▶ **Set task**: Up to and including the line that contains "const GD := 46.0", repeat each line of the data exactly, starting from the first.

▶ **Dataset section**:
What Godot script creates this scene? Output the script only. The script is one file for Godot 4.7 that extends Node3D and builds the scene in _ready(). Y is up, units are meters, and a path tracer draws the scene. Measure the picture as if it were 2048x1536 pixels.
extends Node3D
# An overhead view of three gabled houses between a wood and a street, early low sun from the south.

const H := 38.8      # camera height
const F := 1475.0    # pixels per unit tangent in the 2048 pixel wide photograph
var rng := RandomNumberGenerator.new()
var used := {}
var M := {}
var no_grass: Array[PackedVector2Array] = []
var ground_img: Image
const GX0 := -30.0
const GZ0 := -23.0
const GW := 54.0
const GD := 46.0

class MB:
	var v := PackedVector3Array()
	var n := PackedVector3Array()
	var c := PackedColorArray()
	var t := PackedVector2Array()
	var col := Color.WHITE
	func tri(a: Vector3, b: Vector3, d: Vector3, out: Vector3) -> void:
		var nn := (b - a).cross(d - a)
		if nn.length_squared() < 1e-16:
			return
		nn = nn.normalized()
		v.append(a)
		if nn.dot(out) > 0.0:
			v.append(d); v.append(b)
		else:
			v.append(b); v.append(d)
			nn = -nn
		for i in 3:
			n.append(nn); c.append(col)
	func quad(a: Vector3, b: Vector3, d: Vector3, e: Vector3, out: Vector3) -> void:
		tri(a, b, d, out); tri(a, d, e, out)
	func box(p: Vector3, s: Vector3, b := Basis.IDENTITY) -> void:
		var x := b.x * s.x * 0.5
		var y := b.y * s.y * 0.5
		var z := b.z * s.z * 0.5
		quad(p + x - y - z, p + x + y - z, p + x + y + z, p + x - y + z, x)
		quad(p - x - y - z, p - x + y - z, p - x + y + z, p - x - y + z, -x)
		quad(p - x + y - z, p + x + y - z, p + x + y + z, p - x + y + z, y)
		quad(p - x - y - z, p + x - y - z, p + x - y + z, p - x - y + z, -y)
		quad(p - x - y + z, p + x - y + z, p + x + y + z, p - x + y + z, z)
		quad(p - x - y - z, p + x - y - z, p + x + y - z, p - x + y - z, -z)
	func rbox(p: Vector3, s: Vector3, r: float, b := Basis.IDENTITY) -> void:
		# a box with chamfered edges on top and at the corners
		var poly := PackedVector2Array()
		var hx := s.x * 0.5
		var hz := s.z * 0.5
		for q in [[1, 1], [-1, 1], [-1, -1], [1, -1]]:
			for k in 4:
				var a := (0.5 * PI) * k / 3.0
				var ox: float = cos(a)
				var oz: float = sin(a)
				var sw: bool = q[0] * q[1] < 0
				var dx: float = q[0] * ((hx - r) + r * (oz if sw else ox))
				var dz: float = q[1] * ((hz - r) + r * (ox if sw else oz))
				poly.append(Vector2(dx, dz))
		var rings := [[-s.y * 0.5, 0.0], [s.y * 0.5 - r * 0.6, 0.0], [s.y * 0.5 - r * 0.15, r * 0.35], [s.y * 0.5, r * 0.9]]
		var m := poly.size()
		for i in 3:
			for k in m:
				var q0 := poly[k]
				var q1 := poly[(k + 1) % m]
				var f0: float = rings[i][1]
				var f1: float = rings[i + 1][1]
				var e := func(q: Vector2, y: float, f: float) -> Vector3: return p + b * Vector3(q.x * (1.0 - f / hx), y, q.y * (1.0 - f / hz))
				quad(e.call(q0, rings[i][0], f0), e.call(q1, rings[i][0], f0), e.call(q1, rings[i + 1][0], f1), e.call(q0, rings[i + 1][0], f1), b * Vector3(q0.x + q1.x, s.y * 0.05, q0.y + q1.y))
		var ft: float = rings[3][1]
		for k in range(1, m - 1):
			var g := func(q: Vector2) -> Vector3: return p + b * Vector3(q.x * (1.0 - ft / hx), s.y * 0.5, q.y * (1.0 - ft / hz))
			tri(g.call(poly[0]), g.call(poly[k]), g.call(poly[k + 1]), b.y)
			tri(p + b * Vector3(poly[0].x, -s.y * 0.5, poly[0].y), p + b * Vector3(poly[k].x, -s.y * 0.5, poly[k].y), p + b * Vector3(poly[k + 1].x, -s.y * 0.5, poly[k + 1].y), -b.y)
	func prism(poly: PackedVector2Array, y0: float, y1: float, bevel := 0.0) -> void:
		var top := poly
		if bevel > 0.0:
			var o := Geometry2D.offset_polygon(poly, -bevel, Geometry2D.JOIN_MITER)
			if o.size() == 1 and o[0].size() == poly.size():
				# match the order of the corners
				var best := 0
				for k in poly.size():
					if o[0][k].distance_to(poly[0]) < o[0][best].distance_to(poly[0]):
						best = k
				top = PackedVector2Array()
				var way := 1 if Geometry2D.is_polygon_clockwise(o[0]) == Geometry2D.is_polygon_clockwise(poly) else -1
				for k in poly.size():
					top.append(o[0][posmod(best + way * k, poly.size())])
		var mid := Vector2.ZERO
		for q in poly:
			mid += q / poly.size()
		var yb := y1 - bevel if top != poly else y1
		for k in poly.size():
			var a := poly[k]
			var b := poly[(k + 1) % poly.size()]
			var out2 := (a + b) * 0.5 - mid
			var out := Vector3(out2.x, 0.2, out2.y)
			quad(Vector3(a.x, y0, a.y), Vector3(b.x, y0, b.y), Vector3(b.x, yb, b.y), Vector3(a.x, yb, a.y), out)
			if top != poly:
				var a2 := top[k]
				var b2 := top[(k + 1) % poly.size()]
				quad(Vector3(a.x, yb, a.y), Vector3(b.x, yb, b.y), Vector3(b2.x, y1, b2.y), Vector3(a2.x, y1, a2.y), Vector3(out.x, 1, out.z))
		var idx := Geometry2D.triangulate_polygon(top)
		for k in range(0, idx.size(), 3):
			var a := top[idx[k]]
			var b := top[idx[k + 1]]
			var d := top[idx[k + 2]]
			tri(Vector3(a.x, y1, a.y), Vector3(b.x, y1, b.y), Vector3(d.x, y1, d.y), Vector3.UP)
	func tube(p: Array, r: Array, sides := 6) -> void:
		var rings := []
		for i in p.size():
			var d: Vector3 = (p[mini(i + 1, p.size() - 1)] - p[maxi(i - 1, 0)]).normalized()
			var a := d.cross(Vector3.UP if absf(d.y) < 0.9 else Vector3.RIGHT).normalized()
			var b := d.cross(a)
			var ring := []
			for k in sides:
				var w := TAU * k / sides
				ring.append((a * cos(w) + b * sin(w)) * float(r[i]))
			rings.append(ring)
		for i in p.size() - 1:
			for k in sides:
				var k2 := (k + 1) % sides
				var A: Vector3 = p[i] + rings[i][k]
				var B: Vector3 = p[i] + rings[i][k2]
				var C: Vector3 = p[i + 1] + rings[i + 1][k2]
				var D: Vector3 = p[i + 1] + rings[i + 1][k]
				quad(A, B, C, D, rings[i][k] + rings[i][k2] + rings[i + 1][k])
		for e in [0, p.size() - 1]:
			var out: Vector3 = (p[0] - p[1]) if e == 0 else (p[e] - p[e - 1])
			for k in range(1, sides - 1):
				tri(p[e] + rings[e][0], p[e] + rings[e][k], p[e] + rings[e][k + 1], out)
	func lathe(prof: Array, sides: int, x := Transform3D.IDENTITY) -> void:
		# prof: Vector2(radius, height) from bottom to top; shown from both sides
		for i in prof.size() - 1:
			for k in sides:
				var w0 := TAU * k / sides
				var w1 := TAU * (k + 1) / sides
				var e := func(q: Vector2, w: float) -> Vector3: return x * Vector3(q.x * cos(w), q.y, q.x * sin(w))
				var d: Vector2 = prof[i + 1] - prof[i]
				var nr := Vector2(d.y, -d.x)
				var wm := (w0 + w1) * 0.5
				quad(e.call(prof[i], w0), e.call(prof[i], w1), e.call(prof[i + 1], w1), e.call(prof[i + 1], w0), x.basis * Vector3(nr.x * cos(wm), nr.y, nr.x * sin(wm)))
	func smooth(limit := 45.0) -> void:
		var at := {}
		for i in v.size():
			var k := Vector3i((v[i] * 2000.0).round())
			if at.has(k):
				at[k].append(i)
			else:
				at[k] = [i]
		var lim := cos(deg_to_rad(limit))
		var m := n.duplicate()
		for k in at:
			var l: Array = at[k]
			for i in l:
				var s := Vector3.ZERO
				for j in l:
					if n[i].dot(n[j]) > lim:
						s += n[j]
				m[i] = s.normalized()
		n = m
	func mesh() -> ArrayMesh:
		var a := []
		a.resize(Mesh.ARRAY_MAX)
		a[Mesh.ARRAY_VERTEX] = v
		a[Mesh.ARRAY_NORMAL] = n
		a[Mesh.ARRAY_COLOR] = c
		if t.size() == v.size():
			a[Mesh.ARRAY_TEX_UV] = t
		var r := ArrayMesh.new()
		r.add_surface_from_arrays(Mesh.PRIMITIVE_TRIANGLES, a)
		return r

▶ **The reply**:
What Godot script creates this scene? Output the script only. The script is one file for Godot 4.7 that extends Node3D and builds the scene in _ready(). Y is up, units are meters, and a path tracer draws the scene. Measure the picture as if it were 2048x1536 pixels.
extends Node3D
# An overhead view of three gabled houses between a wood and a street, early low sun from the south.

const H := 38.8      # camera height
const F := 1475.0    # pixels per unit tangent in the 2048 pixel wide photograph
var rng := RandomNumberGenerator.new()
var used := {}
var M := {}
var no_grass: Array[PackedVector2Array] = []
var ground_img: Image
const GX0 := -30.0
const GZ0 := -23.0
const GW := 54.0
const GD := 46.0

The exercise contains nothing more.